Ilustración para el blog de Manuel de Lorenzo. MARUXAEl escritor Arturo Cuadrado contaba que, en cierta ocasión, el editor uruguayo Julio J. Casal le había comentado que Borges solía asegurar en privado que descendía de una familia judía ourensana que había ocultado y protegido a los familiares del filósofo Spinoza, perseguidos por la Inquisición —el genealogista Antonio Valcarcel Domínguez de Mazaira sospecha que el padre de Spinoza podría haber sido oriundo de Ourense y miembro de los Espinosa, una poderosa familia ourensana del siglo XVII—. "Borges tenía una idea negativa de España hasta que descubrió sus raíces gallegas", afirmaba Arturo Cuadrado. Por eso cuando en 1964 surgió la posibilidad de venir a conocer Galicia, a pesar de que Borges tenía sesenta y cinco años y ya estaba ciego, su amiga y secretaria personal María Esther Vázquez —cuarenta años más joven que él y de padres y abuelos naturales de Vilagarcía de Arousa y Cambados— le dijo: "No te puedes morir sin conocerla". Y se lo trajo.

Y Borges se quedó prendado de Santiago de Compostela. María Esther Vázquez ha contado muchas veces cómo él, que era muy intuitivo, se iba imaginando la ciudad a pesar de no poder verla. Y cómo en la catedral quiso recorrer las naves y abrazar al Santo dos Croques y acariciar las paredes y tocar todo cuanto pudo. Y cómo en el Pazo de Xemírez quiso palpar una y otra vez todas las piedras aprovechando que no había nadie. Y cómo el autor de El Aleph se quedó maravillado con aquella ciudad milenaria que tenía ante sí y cuya contemplación, por desgracia, le estaba vedada. "Edimburgo o York o Santiago de Compostela pueden mentir eternidad", diría tiempo después. Desde su estancia en Galicia, Borges siempre reconocería públicamente que Santiago de Compostela era una de las ciudades que más le fascinaban de todo el mundo.

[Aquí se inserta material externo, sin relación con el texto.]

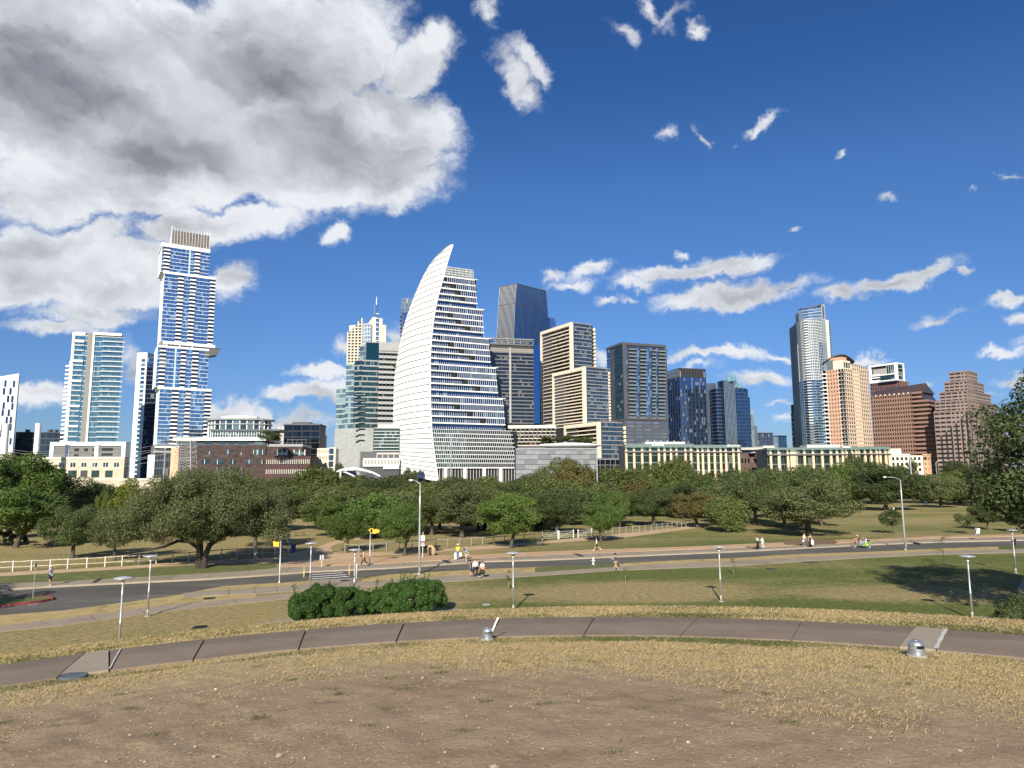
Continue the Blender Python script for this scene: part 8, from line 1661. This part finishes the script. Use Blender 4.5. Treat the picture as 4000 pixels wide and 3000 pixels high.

Y resulta extraño. Resulta extraño pensar que pudiese sentir tal admiración por una ciudad que no pudo ver, solamente imaginar. Sin embargo uno puede llegar a entender la clase de sensación que debió de embargarle cuando se detuvo frente a la fachada del Obradoiro, de pie en el medio de esa plaza inmensa, sujeto al brazo de María Esther, ante un edificio tan extraordinario. Aunque no pudiese contemplarlo. Porque uno se da cuenta de que Borges sí estaba viendo la ciudad de Santiago. Pero no la veía con los ojos. La veía con el corazón. Exactamente igual que ese argentino ciego que quiso viajar desde Buenos Aires a Madrid para ver, aunque no con los ojos, el partido entre River Plate y Boca Juniors.

Quizá Borges nunca supo ver un partido de fútbol. Quizá, de haber sabido mirar, lo habría disfrutado más. Quizá, por tanto, tampoco sea cierto que el fútbol es popular porque la estupidez es popular. Me pregunto qué habría pasado si la historia hubiese querido colocar este pasado domingo a Borges en el Bernabéu.